#2 The foundations of humane technology: respecting human nature

I’m taking at my pace the free online course “Foundations of humane technology” by the Center for Humane Technology (whom I had heard of after watching the excellent documentary “The Social Dilemma”.) These are my notes.


  1. Module 1 – setting the stage
  2. Module 2 – respecting human nature
  3. Module 3 – minimizing harmful consequences
  4. Module 4 – centering values
  5. Module 5 – creating shared understanding
  6. Module 6 – supporting fairness & justice
  7. Module 7 – helping people thrive
  8. Module 8 – ready to act

Technology vs. human nature

As humans, we inherit evolutionary conditioning that developed over millions of years.

Center for Humane Technology

🤔 Not to freak out entirely just yet, but my brain just leapt to this thought: When I think of the damage done over just ten years of asocial behaviour on so-called social media, I really worry about evolutionary conditioning and its possible acceleration in the face of individualism and instant gratification.

⚠️ heuristics (shortcuts for making decisions and sometimes fast decisions on incomplete data) may become cognitive biases (such as social conformity biases where our opinions are shaped by (the actions of) others) which can be manipulated and exploited for profit or power.

Instead of exploiting these biases for short-term profits, humane technology uses them as design constraints for wise choices.

Center for Humane Technology

An interesting overconfidence bias is the above-average effect: many people think they’re above average, which of course is statistically impossible. Because of that, we believe we can not easily be manipulated, influenced, and shaped. The truth is that we make decisions based on context and/or emotions, however great we (think we) are.

For example:

  • What we think is a fair price depends on the first price we hear. This is known as price anchoring.
  • If someone has just read a paragraph containing the word “Ocean,” and then you ask them to identify their favorite clothing detergent, they’re more likely to choose “Tide.” This is known as subliminal cueing.
  • A nauseating environment inclines us toward harsher moral judgments.

🤔 Personal reflection: hijacked biases

Are there any instances in the last day or two you can think of when your brain’s heuristics may have been hijacked, by technology or anything else?

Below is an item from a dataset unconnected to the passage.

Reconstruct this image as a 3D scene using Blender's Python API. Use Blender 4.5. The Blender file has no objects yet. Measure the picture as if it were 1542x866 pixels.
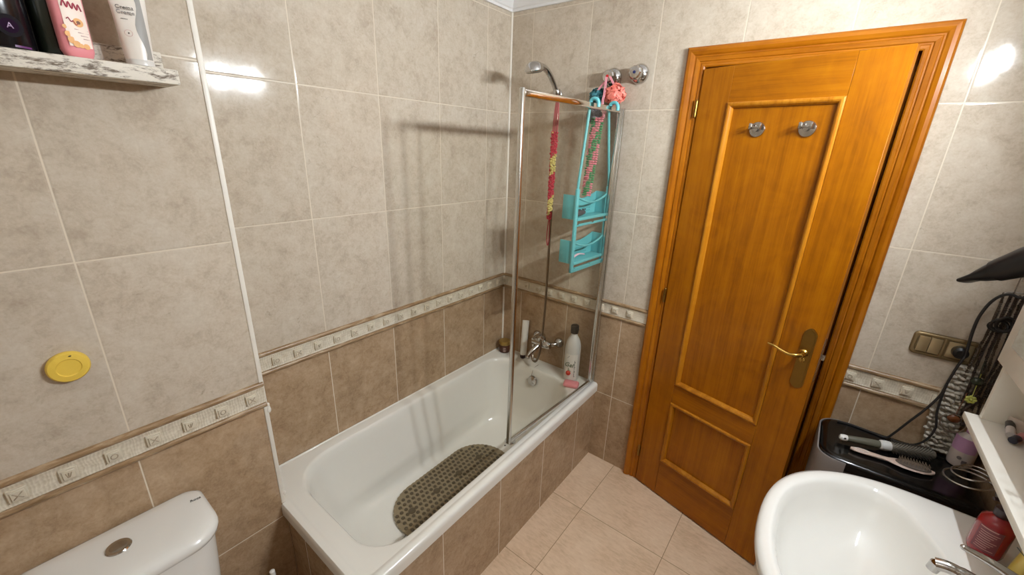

Yes. It happens at least once a day and more, that I pick up my smartphone to do something specific and that seeing a particular app icon, or a notification totally hijacks my focus. Most of the times I don’t even accomplish that specific thing I had set out to do until after I’ve put the phone down and something else reminds me of what I had intended to do. It makes me wonder the amount of things I ended up not doing after all 😂

Badge earned: Respect human nature

Design to enable wise choices, NOT to exploit human vulnerabilities

Human vulnerabilities and tendencies need to be factored in as we study user behavior. Ignoring values risks to trade what’s right for what works.

When a machine learning algorithm can profile someone, identify their psychological weaknesses, and flood them with information tailored to shift their behavior, manipulation of the many by the few becomes possible in a new and terrifying way.

Center for Humane Technology

Good practice: technologies or products should be capable of:

  • Receiving information from users about their experience
  • Learning how your technology does or doesn’t support user values
  • Evolving towards increasing alignment between platform design and user well-being

To “give people what they want” is often an easy way to avoid moral responsibility for exploiting human desire.